Vel Phillips Residence Hall is named after the late activist.

UW-Madison graduate, civil rights leader dies at 94

UW-Madison graduate and pioneering civil rights leader Vel Phillips passed away Tuesday at age 94, the university announced Wednesday.

Phillips was the first black woman to earn a degree from the University of Wisconsin Law School back in 1951. She would go on to break boundaries by being the first black woman to hold a variety of respected government positions in Wisconsin, like secretary of state.

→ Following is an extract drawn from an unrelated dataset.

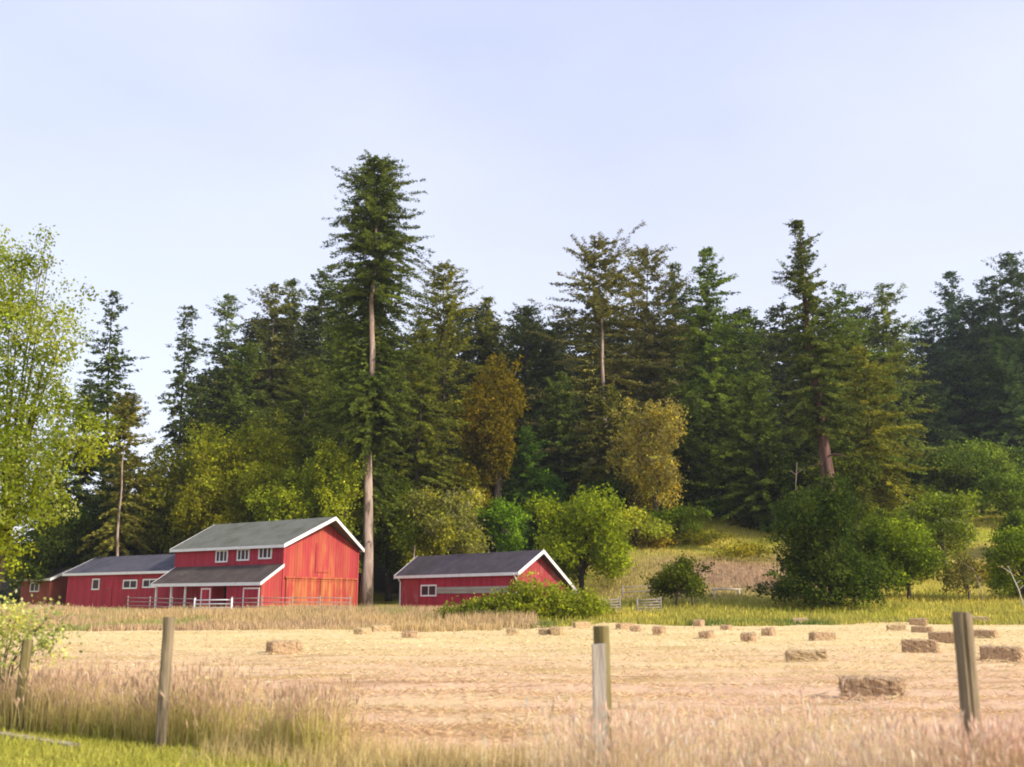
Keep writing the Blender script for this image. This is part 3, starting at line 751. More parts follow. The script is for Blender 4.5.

Inspired by the housing discrimination she witnessed as a UW-Madison law student, Phillips made it her mission to fight for fair and equal housing across Wisconsin, according to the release. She realized this vision when she was the first woman elected to the Milwaukee Common Council in 1956, supporting legislation to outlaw racial discrimination in city housing.

Nationally recognized for her work on the council, Phillips was appointed as Milwaukee’s first female judge, as well as Wisconsin’s first African-American judge. She broke boundaries again in 1978, fulfilling the role of the first woman and African-American Wisconsin secretary of state.

During her life, Phillips discovered that it was her gender, not her race, that posed the biggest obstacle to her success. “Once you’re there, [white people] will realize you’re just like everybody else, but the men never forget that you are a woman. Never, ever, ever,” she said.

In a tweet, Chancellor Rebecca Blank reflected on Phillips’ “remarkable, courageous and inspiring example of leadership.”

“As we mourn her loss, we should also celebrate the enduring changes she helped bring about at our university and in Wisconsin,” Blank said in the release.

Her legacy lives on through the Vel Phillips Foundation, which continues her mission of promoting opportunities for minorities through equal education and housing.

A tribute to Phillips is located at the new Alumni Park, where a sculpture commemorating her arrest in pursuit of equal housing in Milwaukee.